A predicted distribution for Galois groups of maximal unramified extensions

We consider the distribution of the Galois groups \(\operatorname {Gal}(K^{\operatorname{un}}/K)\) of maximal unramified extensions as \(K\) ranges over \(\Gamma \)-extensions of ℚ or \({{\mathbb{F}}}_{q}(t)\). We prove two properties of \(\operatorname {Gal}(K^{\operatorname{un}}/K)\) coming from number theory, which we use as motivation to build a probability distribution on profinite groups with these properties. In Part I, we build such a distribution as a limit of distributions on \(n\)-generated profinite groups.

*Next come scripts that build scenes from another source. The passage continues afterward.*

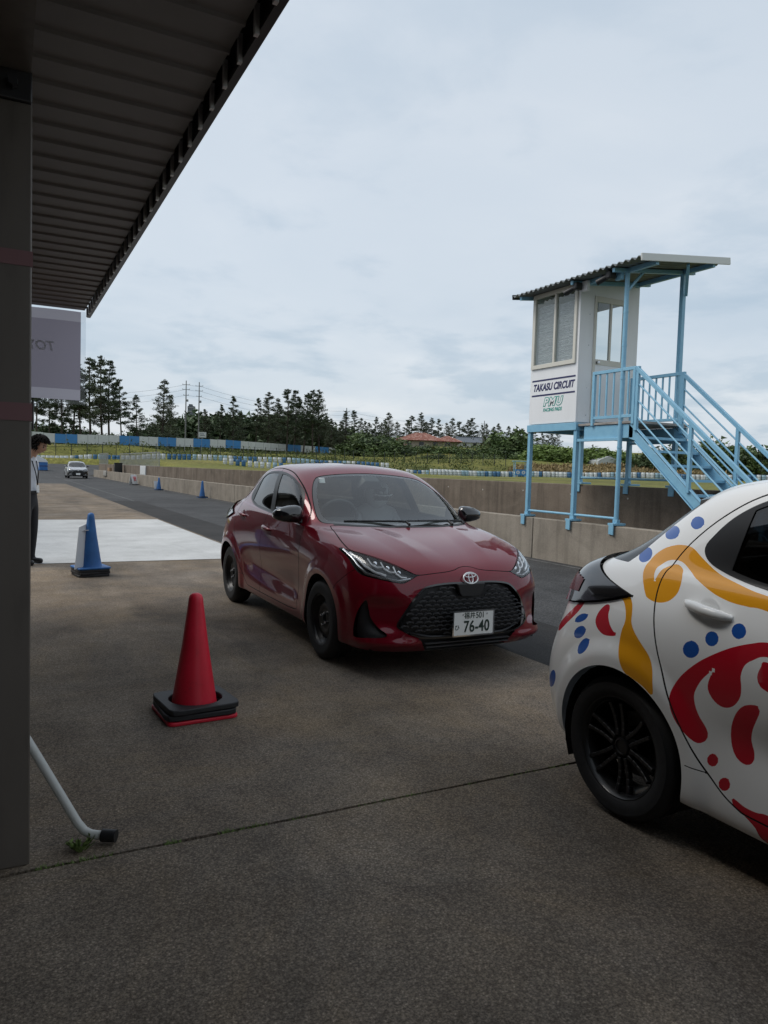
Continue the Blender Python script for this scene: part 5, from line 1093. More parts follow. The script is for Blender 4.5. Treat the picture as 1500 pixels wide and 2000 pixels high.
# corrugated roof
rf = empty('roof', T(8.35, 9.5, .69), 0, parent=tw)
def rz(x): return 4.585+(x-8.10)*.118
n = 260; v = []; f = []
for k in range(n+1):
    y = 7.93+2.97*k/n; wv = .019*math.sin(2*math.pi*y/.128)
    for x in (8.08, 9.92): v += [T(x, y, rz(x)+wv+.012), T(x, y, rz(x)+wv)]
for k in range(n): a = 4*k; f += [(a, a+2, a+6, a+4), (a+1, a+5, a+7, a+3), (a, a+4, a+5, a+1), (a+2, a+3, a+7, a+6)]
MB().add(v, f).build('corrugated_sheet', M_CORR, rf, smooth=60)
tpart('end_trim', M_TRIMW, lambda b: b.bar(T(8.08, 7.915, rz(8.08)+.0), T(9.92, 7.915, rz(9.92)+.0), .03, .105), rf)
tpart('end_trim', M_DARKST, lambda b: b.bar(T(8.08, 10.915, rz(8.08)), T(9.92, 10.915, rz(9.92)), .03, .085), rf)
for x, ye in ((8.44, 9.44), (9.62, 10.88)): tbar('purlin', M_LBLUE, (x, 7.95, rz(x)-.055), (x, ye, rz(x)-.055), .06, .07, rf)
for y in (8.52, 9.44, 10.76): tbar('rafter', M_LBLUE, (8.14, y, rz(8.14)-.05), (9.86, y, rz(9.86)-.05), .05, .06, rf)
tbar('brace', M_LBLUE, (8.45, 8.52, 4.28), (8.75, 8.52, rz(8.75)-.07), .035, .035, rf); tbar('brace', M_LBLUE, (9.62, 8.45, 4.35), (9.10, 7.98, rz(9.1)-.06), .045, .045, rf)
for y, z in ((9.40, 4.50), (8.66, 4.52)):
    fl = tspan('floodlight', M_BLK, (8.16, y-.05, z-.07), (8.30, y+.05, z+.05), tw, .02); tpart('flood_arm', M_LBLUE if y < 9 else M_CABIN, lambda b: b.box(T(8.36, y-.05, z), (.06, .13, .16)), fl); tpart('flood_head', M_BLK, lambda b: b.tube([T(8.22, y+.03, z-.02), T(8.14, y+.20, z-.10)], .045, 12), fl, 0, 50)
# conduit and junction box on the retaining wall
cn = empty('conduit', (9.57, 7.75, 0), 0, 'grey conduit pipe running down the brown retaining wall', 'pipe'); MB().tube([(0, 0, 1.25), (0, 0, .9), (0, .0, .3), (.0, .08, .1)], .018, 8).build('pipe', M_STEELG, cn, smooth=60)
for z in (.45, .85, 1.15): MB().span((-.022, -.03, z), (.02, .03, z+.02)).build('pipe_clip', M_SATIN, cn)
jb = empty('junction_box', (9.52, 8.45-.9, .98), 0, 'pale grey junction box fixed to the retaining wall beside the stairs', 'box'); MB().span((0, -.15, -.11), (.075, .15, .13)).build('case', mat('pale_grey_box', (.34, .33, .30), .6, vary=.1, scale=6), jb, bevel=.008); MB().span((-.006, -.135, -.095), (.0, .135, .115)).build('lid', MATS['pale_grey_box'], jb, bevel=.002)
# ------------------------------------------------------------------ traffic cones
M_CRED = mat('red_cone_plastic', (.40, .008, .022), .45, scale=7, detail=9, stops=[(.22, (.30, .02, .03)), (.38, (.60, .012, .032)), (.62, (.68, .014, .040)), (.8, (.70, .05, .07))]); M_CBLUE = mat('blue_cone_plastic', (.022, .115, .33), .5, scale=7, detail=9, stops=[(.22, (.025, .07, .17)), (.38, (.018, .10, .29)), (.62, (.025, .13, .36)), (.8, (.06, .17, .40))]); M_CWHITE = mat('white_cone_plastic', (.60, .62, .63), .5); M_RWT = mat('black_rubber_weight', (.018, .018, .020), .6, vary=.2, scale=9, bump=.2, bscale=40)
def rounded(w_, r, n=5):
    p = []
    for cx, cy, a0 in ((w_-r, w_-r, 0), (-w_+r, w_-r, 90), (-w_+r, -w_+r, 180), (w_-r, -w_+r, 270)):
        for k in range(n+1): a = math.radians(a0+90*k/n); p.append((cx+r*math.cos(a), cy+r*math.sin(a)))
    return p
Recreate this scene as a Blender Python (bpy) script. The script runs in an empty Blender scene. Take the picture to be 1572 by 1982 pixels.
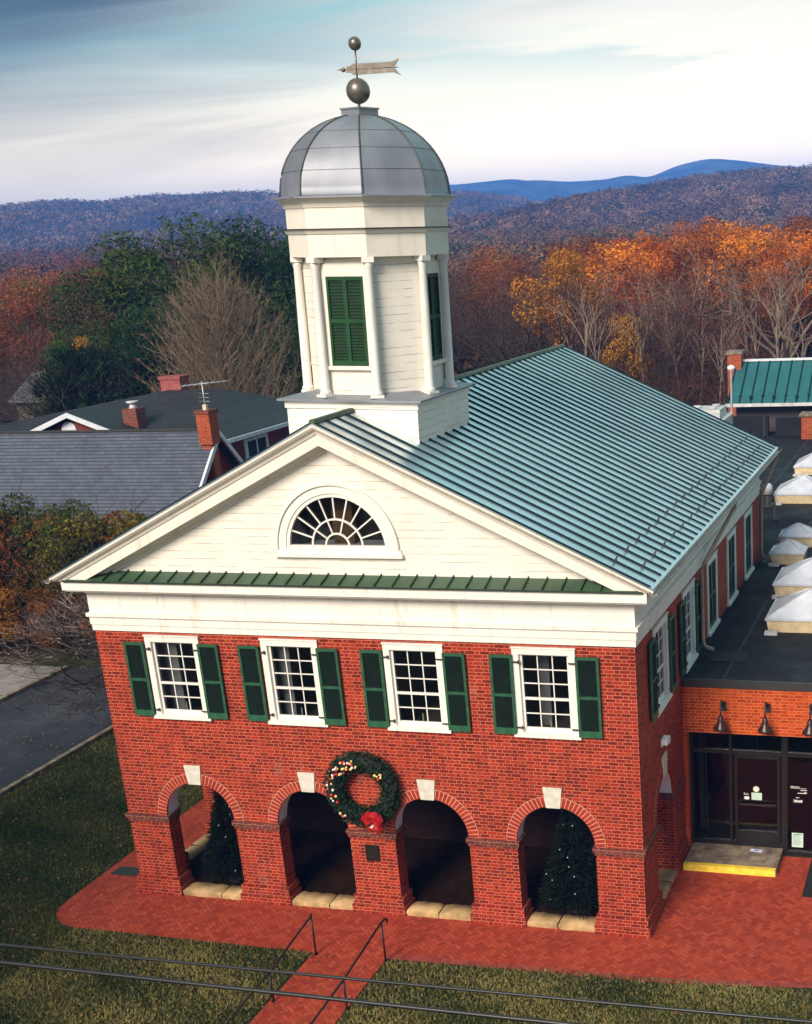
import bpy, math, random
import numpy as np
from mathutils import Vector, Matrix
R = math.radians
S = bpy.context.scene
COL = S.collection

# ---------------------------------------------------------------- camera
cam = bpy.data.objects.new('camera', bpy.data.cameras.new('camera'))
COL.objects.link(cam)
cam.location = (12.0589, -23.5912, 13.7226)
cam.rotation_euler = (1.2286392, 0.0496012, 0.2663582)
cam.data.sensor_fit = 'VERTICAL'
cam.data.sensor_height = 36.0
cam.data.lens = 46.5498
cam.data.shift_x = -0.186139
cam.data.shift_y = 0.192902
cam.data.clip_start = 0.2
cam.data.clip_end = 9000
S.camera = cam

# ---------------------------------------------------------------- sun, sky, exposure
SUN_TO = Vector((-0.15, -0.80, 0.54)).normalized()      # towards the sun
sun = bpy.data.objects.new('sun', bpy.data.lights.new('sun', 'SUN'))
COL.objects.link(sun)
sun.data.energy = 4.3
sun.data.angle = R(24)
sun.data.color = (1.0, 0.89, 0.74)
sun.rotation_euler = SUN_TO.to_track_quat('Z', 'Y').to_euler()
S.view_settings.view_transform = 'Standard'
S.view_settings.look = 'None'
S.view_settings.gamma = 1.0
S.view_settings.exposure = 0.27
S.cycles.max_bounces = 8
S.cycles.diffuse_bounces = 3
S.cycles.glossy_bounces = 3
S.cycles.transparent_max_bounces = 12
S.cycles.volume_bounces = 0
S.cycles.use_denoising = True
S.cycles.use_adaptive_sampling = True
S.cycles.adaptive_threshold = 0.02
S.cycles.sample_clamp_indirect = 6.0


class NT:
    """small helper round a node tree"""
    def __init__(self, tree):
        self.t = tree
        self.t.nodes.clear()

    def n(self, typ, ins=None, **props):
        nd = self.t.nodes.new(typ)
        for k, v in props.items():
            setattr(nd, k, v)
        for k, v in (ins or {}).items():
            self.put(nd.inputs[k], v)
        return nd

    def put(self, sock, v):
        if isinstance(v, bpy.types.NodeSocket):
            self.t.links.new(v, sock)
        elif isinstance(v, bpy.types.Node):
            self.t.links.new(v.outputs[0], sock)
        else:
            if sock.type == 'RGBA' and len(v) == 3:
                v = (*v, 1)
            sock.default_value = v

    def m(self, op, a, b=None, c=None, clamp=False):
        nd = self.t.nodes.new('ShaderNodeMath')
        nd.operation = op
        nd.use_clamp = clamp
        for i, v in enumerate((a, b, c)):
            if v is not None:
                self.put(nd.inputs[i], v)
        return nd.outputs[0]

    def mix(self, f, a, b, blend='MIX'):
        nd = self.t.nodes.new('ShaderNodeMix')
        nd.data_type = 'RGBA'
        nd.blend_type = blend
        self.put(nd.inputs[0], f)
        self.put(nd.inputs[6], a)
        self.put(nd.inputs[7], b)
        return nd.outputs[2]

    def noise(self, vec=None, scale=5.0, detail=4.0, rough=0.55, dist=0.0):
        nd = self.t.nodes.new('ShaderNodeTexNoise')
        nd.inputs['Scale'].default_value = scale
        nd.inputs['Detail'].default_value = detail
        nd.inputs['Roughness'].default_value = rough
        nd.inputs['Distortion'].default_value = dist
        if vec is not None:
            self.put(nd.inputs['Vector'], vec)
        return nd.outputs['Fac']

    def ramp(self, f, stops, interp='LINEAR'):
        nd = self.t.nodes.new('ShaderNodeValToRGB')
        nd.color_ramp.interpolation = interp
        el = nd.color_ramp.elements
        while len(el) < len(stops):
            el.new(0.5)
        for e, (p, c) in zip(el, stops):
            e.position = p
            e.color = (*c, 1) if len(c) == 3 else c
        self.put(nd.inputs[0], f)
        return nd.outputs[0]

    def smooth(self, f, lo, hi):
        nd = self.t.nodes.new('ShaderNodeMapRange')
        nd.interpolation_type = 'SMOOTHSTEP'
        self.put(nd.inputs[0], f)
        self.put(nd.inputs[1], lo)
        self.put(nd.inputs[2], hi)
        return nd.outputs[0]

    def sep(self, v):
        nd = self.t.nodes.new('ShaderNodeSeparateXYZ')
        self.put(nd.inputs[0], v)
        return nd.outputs

    def comb(self, x, y, z):
        nd = self.t.nodes.new('ShaderNodeCombineXYZ')
        for i, v in enumerate((x, y, z)):
            self.put(nd.inputs[i], v)
        return nd.outputs[0]

    def scale(self, v, s):
        nd = self.t.nodes.new('ShaderNodeVectorMath')
        nd.operation = 'MULTIPLY'
        self.put(nd.inputs[0], v)
        nd.inputs[1].default_value = s
        return nd.outputs[0]

    def pos(self):
        return self.t.nodes.new('ShaderNodeNewGeometry').outputs['Position']

    def obj(self):
        return self.t.nodes.new('ShaderNodeTexCoord').outputs['Object']


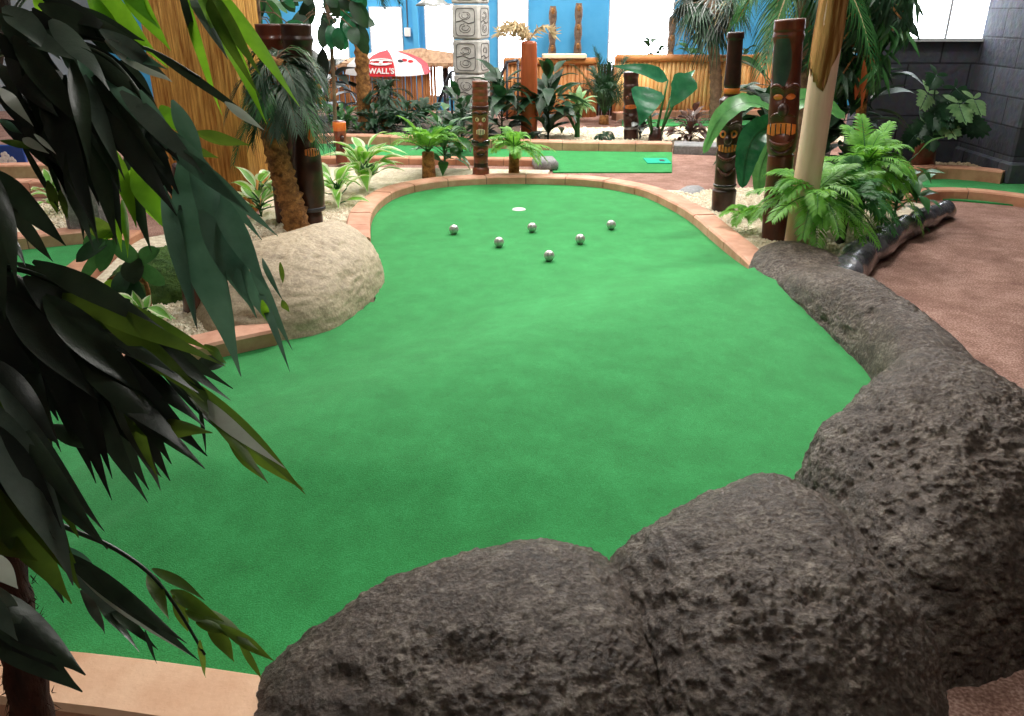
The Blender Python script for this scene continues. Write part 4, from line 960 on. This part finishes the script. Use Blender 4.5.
# middle fan
fgfrond([(-25, 350, 1.26), (-10, 275, 1.12), (20, 270, 1.1), (70, 290, 1.1), (115, 325, 1.12), (150, 355, 1.14)], [
    (15, 262, 100, 312, 12, Kb), (30, 265, 186, 352, 40, Kd), (60, 290, 226, 365, 34, Ko), (70, 290, 232, 398, 42, Kd), (50, 290, 200, 390, 46, Kb), (90, 310, 205, 400, 34, Ko), (20, 280, 120, 390, 50, Kb), (10, 290, 100, 400, 50, Kb),
    (40, 300, 150, 420, 56, Kb), (60, 330, 206, 468, 50, Kb), (90, 350, 172, 480, 40, Kb), (30, 320, 97, 483, 30, Kb), (60, 340, 113, 500, 28, Kb), (80, 370, 148, 502, 34, Kd), (110, 390, 162, 490, 26, Kd), (120, 380, 158, 478, 14, Ko),
    (0, 290, 60, 420, 46, Kb), (0, 320, 40, 440, 46, Kb), (20, 330, 55, 460, 34, Kb), (70, 380, 80, 440, 14, Kb), (0, 270, 60, 340, 34, Kb), (50, 425, 100, 452, 18, Kd), (125, 355, 205, 428, 18, Kb), (130, 425, 212, 432, 24, Ko), (100, 330, 175, 372, 26, Kd), (40, 340, 130, 440, 44, Kb), (100, 370, 190, 455, 40, Kb)], 1.1)
fgfrond([(110, 330, 1.14), (170, 372, 1.18), (215, 410, 1.2), (250, 445, 1.22)], [
    (170, 370, 306, 494, 20, Ko), (185, 388, 285, 468, 15, Kp, -.1), (200, 400, 268, 484, 14, Ko), (215, 420, 304, 490, 18, Ko), (190, 395, 262, 450, 22, Kd), (205, 345, 226, 364, 10, Ko), (150, 350, 233, 425, 18, Kd), (160, 370, 230, 440, 8, Kb), (196, 363, 226, 364, 16, Kd), (228, 440, 268, 483, 12, Ko), (198, 400, 206, 455, 4, Kb)], 1.2)
# lower left big leaves
fgfrond([(-8, 480, 1.3), (-20, 400, 1.05), (0, 380, 1.0)], [
    (-20, 370, 78, 562, 58, Ko), (-25, 400, 66, 602, 66, Kd), (-10, 380, 109, 549, 30, Kd), (-20, 450, 74, 602, 60, Ko), (-30, 360, 55, 456, 60, Kb), (-30, 420, 60, 560, 60, Kb), (-20, 395, 50, 520, 60, Kb), (20, 440, 108, 549, 22, Kd), (-25, 520, 40, 560, 44, Ko)], 1.0)
fgfrond([(12, 600, 1.36), (-15, 590, 1.1), (-10, 600, 1.05)], [(-40, 590, 84, 690, 62, Kd), (-30, 600, 60, 670, 40, Kb), (-20, 585, 20, 640, 34, Kd), (-16, 552, 18, 588, 20, Kp)], 1.05)
# dangling sprays over the turf
fgfrond([(-8, 480, 1.3), (30, 510, 1.22), (68, 528, 1.22), (110, 546, 1.22), (148, 572, 1.22), (175, 605, 1.22), (205, 655, 1.22)], [
    (148, 572, 169, 620, 14, Ko), (152, 569, 205, 600, 11, Ko), (170, 590, 225, 622, 14, Ko), (172, 595, 188, 632, 12, Ko), (195, 605, 258, 650, 16, Ko), (205, 620, 235, 662, 16, Ko), (196, 622, 232, 632, 11, Ko), (220, 625, 274, 661, 12, Ko), (200, 640, 206, 678, 8, Ko), (238, 640, 262, 680, 7, Ko), (185, 610, 212, 628, 9, Ko)], 1.22)
fgfrond([(-8, 480, 1.3), (40, 540, 1.2), (75, 570, 1.16)], [
    (66, 556, 200, 660, 26, Kd), (72, 565, 190, 655, 16, Kp), (70, 570, 150, 640, 14, Kd), (80, 590, 105, 634, 10, Kd), (95, 600, 140, 652, 9, Kd), (110, 610, 158, 650, 10, Kd), (60, 545, 106, 590, 16, Kt), (145, 630, 157, 664, 4, Kd)], 1.16)

# ------------------------------------------------------------------ palms
def trunk_mb(path, r0, r1, rings=40, n=14, rough=.18):
    P = resample(smooth_path(path, 16), sum((b - a).length for a, b in zip(path, path[1:])) / rings); mb = MB(); rad = []
    m = len(P)
    for i in range(m):
        f = i / max(1, m - 1); rad.append((r0 + (r1 - r0) * f) * (1 + rough * ((i % 2) - .5)))
    mb.tube(P, rad, n)
    for i, p in enumerate(mb.v): mb.v[i] = p + V((noise.noise(p * 22), noise.noise(p * 22 + V((7, 0, 0))), noise.noise(p * 30))) * r0 * .22
    return mb
b = G(299, 233, .04); Y0 = b.y
t = thing('palm_tree', b, 'curved shaggy palm in front of the tall tiki poles, next to the pale left boulder', 'palm')
path = [b - UP * .03, D(292, 205, Y0), D(281, 170, Y0), D(272, 130, Y0), D(271, 90, Y0), D(276, 58, Y0)]
trunk_mb(path, .088, .07, 46).build('trunk', 'palm_bark', t)
c = path[-1]
for k in range(34):
    az = 2.4 * k; mb = MB(); el = R.uniform(.0, 1.2); L = R.uniform(.36, .6)
    frond_into(mb, arch(c - UP * R.uniform(0, .25), az, el, L * (.7 if 1.9 < az % math.tau < 4.4 else 1), R.uniform(.75, 1.25), 10), 24, .17, .014, 0, 1, .5, .75, 'tip', .006, segs=2)
    mb.build('frond', ['palm_grey', 'leaf_deep' if k % 3 else 'leaf_mid'], t)
b = G(365, 129, .05); Y0 = b.y
t = thing('palm_tree', b, 'tall straight palm trunk standing in front of the parasol', 'palm')
path = [b - UP * .05, D(364, 95, Y0), D(361, 50, Y0), D(358, 0, Y0), D(357, -45, Y0)]
trunk_mb(path, .09, .078, 40, rough=.25).build('trunk', 'palm_bark', t)
for k in range(12):
    az = 2.4 * k; mb = MB(); frond_into(mb, arch(path[-1], az, R.uniform(-.1, .9), R.uniform(.7, 1.0), R.uniform(.7, 1.1), 10), 22, .25, .02, 0, 1, .5, .8, 'tip', .01, segs=2)
    mb.build('frond', ['palm_grey', 'leaf_deep'], t)
# fan palm with a skirt of hanging fronds
Y0 = 11.9; b = V((D(717, 100, Y0).x, Y0, 0))
t = thing('fan_palm', b, 'fan palm with a hanging skirt of leaves before the bamboo fence', 'palm')
path = [b, D(716, 80, Y0), D(713, 40, Y0), D(712, 4, Y0), D(712, -20, Y0)]
trunk_mb(path, .085, .075, 40).build('trunk', 'palm_grey', t)
top = D(712, 0, Y0)
for k in range(34):
    az = 2.4 * k; d = V((math.cos(az), math.sin(az), 0)); c0 = top - UP * R.uniform(-.1, .12); el = R.uniform(-1.0, .8); L = R.uniform(.15, .4)
    h = c0 + d * L * math.cos(el) + UP * L * math.sin(el); mb = MB(); mb.tube([c0, c0.lerp(h, .5) + UP * .04, h], .008, 5)
    sd = d.cross(UP).normalized()
    for q in range(17):
        a = -1.6 + 3.2 * q / 16; dd = (d * math.cos(a) * math.cos(el) + sd * math.sin(a) + UP * (math.sin(el) * .6 - .75)).normalized()
        mb.leaf(h, h + dd * R.uniform(.34, .52) - UP * .14, .04, UP + d * .4, 'tip', .1, .3, 4, 1)
    mb.build('fan', ['palm_grey', ('leaf_deep', 'leaf_black', 'leaf_dry')[(k % 9 == 0) * 2 or k % 2]], t)
# feathery areca behind the short tiki post
b = V((D(604, 118, 11.7).x, 11.7, .0))
t = fern(b, .12, 26, 1.25, 'tall feathery palm in front of the dark planks', 'palm', 'areca_palm', ('leaf_mid', 'leaf_deep'), 26, .24, .014, (.95, 1.5), (.25, .75), .35, ('palm_bark', .07), .7, shape='tip')
# drooping palm above right
Y0 = 7.6; b = V((D(800, 160, Y0).x, Y0, 0)); c = D(806, -30, Y0)
t = thing('palm_tree', b, 'palm with pale drooping fronds behind the two large tiki poles', 'palm')
trunk_mb([b, b.lerp(c, .5) + V((.02, 0, 0)), c], .07, .06, 40).build('trunk', 'palm_grey', t)
for k in range(14):
    az = 2.4 * k + .4; mb = MB(); frond_into(mb, arch(c, az, R.uniform(.0, .9), R.uniform(.7, 1.0), R.uniform(.8, 1.2), 12), 26, .3, .02, 0, 1, .8, .8, 'tip', .014, segs=3)
    mb.build('frond', ['leaf_dry', ('leaf_mid', 'leaf_deep')[k % 2]], t)
# small dark yucca in front of the hut
b = G(387, 128, .05); fern(b, .42, 26, .5, 'dark spiky palm in front of the hut, right of the tall palm trunk', 'palm', 'cycad', ('leaf_deep', 'leaf_deep'), 16, .12, .02, (-.3, 1.3), (.5, 1.0), .3, ('palm_bark', .08), .7)
b = V((D(491, 105, 13.0).x, 13.0, 0)); fern(b, .5, 14, .55, 'pale aqua palm by the window right of the stone pillar', 'palm', 'small_palm', ('leaf_aqua', 'leaf_aqua'), 18, .15, .016, (.3, 1.3), (.5, .9), .4, ('palm_grey', .04), .8)

# ------------------------------------------------------------------ ferns
b = G(804, 254, .045)
fern(b, .38, 34, .5, 'bright fern wrapped round the foot of the bare wood pole', mats=('fern_deep', 'fern'), nl=28, ll=.1, lw=.013, el=(-.2, 1.1), g=(.25, .7), droop=.3, trunk=('tiki_dark', .05))
b = G(855, 226, .045)
fern(b, .44, 44, .5, 'fuller bright fern on a dark stem behind the bare wood pole', mats=('fern_deep', 'fern'), nl=26, ll=.105, lw=.015, el=(-.3, 1.35), g=(.15, .8), droop=.35, trunk=('tiki_black', .04))
b = G(840, 243, .045)
fern(b, .3, 26, .42, 'deep green fern between the bare wood pole and the glossy black log', mats=('fern_deep', 'fern_deep'), nl=24, ll=.095, lw=.014, el=(-.1, 1.3), g=(.25, .75), droop=.3, trunk=('tiki_black', .03))
b = G(429, 178, .045)
fern(b, .24, 15, .58, 'bright green fern on a brown stub left of the cream eyed tiki pole', mats=('fern_deep', 'fern'), nl=20, ll=.12, lw=.02, el=(.5, 1.3), g=(.3, .65), droop=.15, trunk=('palm_bark', .06))
b = G(514, 176, .045)
fern(b, .24, 24, .44, 'bright green fern right of the cream eyed tiki pole', mats=('fern_deep', 'fern'), nl=20, ll=.09, lw=.016, el=(.2, 1.3), g=(.35, .8), droop=.3, trunk=('palm_bark', .05))
b = G(605, 139, .045); fern(b, .03, 9, .2, 'tiny dark fern left of the short dark tiki post', mats=('leaf_mid', 'leaf_deep'), nl=10, ll=.06, lw=.02, el=(.3, 1.2), droop=.2)
b = G(745, 232, .045); fern(b, .1, 9, .3, 'small fern between the two large tiki poles', mats=('fern', 'fern'), nl=14, ll=.07, lw=.02, el=(.5, 1.3), droop=.2)
b = G(425, 129, .05)
for i, (x, y, s, lb) in enumerate(((425, 128, .55, 'dark fern clump left of the stone pillar foot'), (455, 140, .5, 'dark fern clump in front of the stone pillar'), (398, 134, .35, 'low dark fern behind the long kerb, below the hut wall'))):
    fern(G(x, y, .05), .12, 14, s, lb, mats=('leaf_deep', 'leaf_deep'), nl=14, ll=.1, lw=.03, el=(.5, 1.3), g=(.35, .8), droop=.2)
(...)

In Part II, we prove as \(q\rightarrow \infty \), agreement of \(\operatorname {Gal}(K^{\operatorname{un}}/K)\) as \(K\) varies over totally real \(\Gamma \)-extensions of \({{\mathbb{F}}}_{q}(t)\) with our distribution from Part I, in the moments that are relatively prime to \(q(q-1)|\Gamma |\). In particular, we prove for every finite group \(\Gamma \), in the \(q\rightarrow \infty \) limit, the prime-to-\(q(q-1)|\Gamma |\)-moments of the distribution of class groups of totally real \(\Gamma \)-extensions of \({{\mathbb{F}}}_{q}(t)\) agree with the prediction of the Cohen–Lenstra–Martinet heuristics.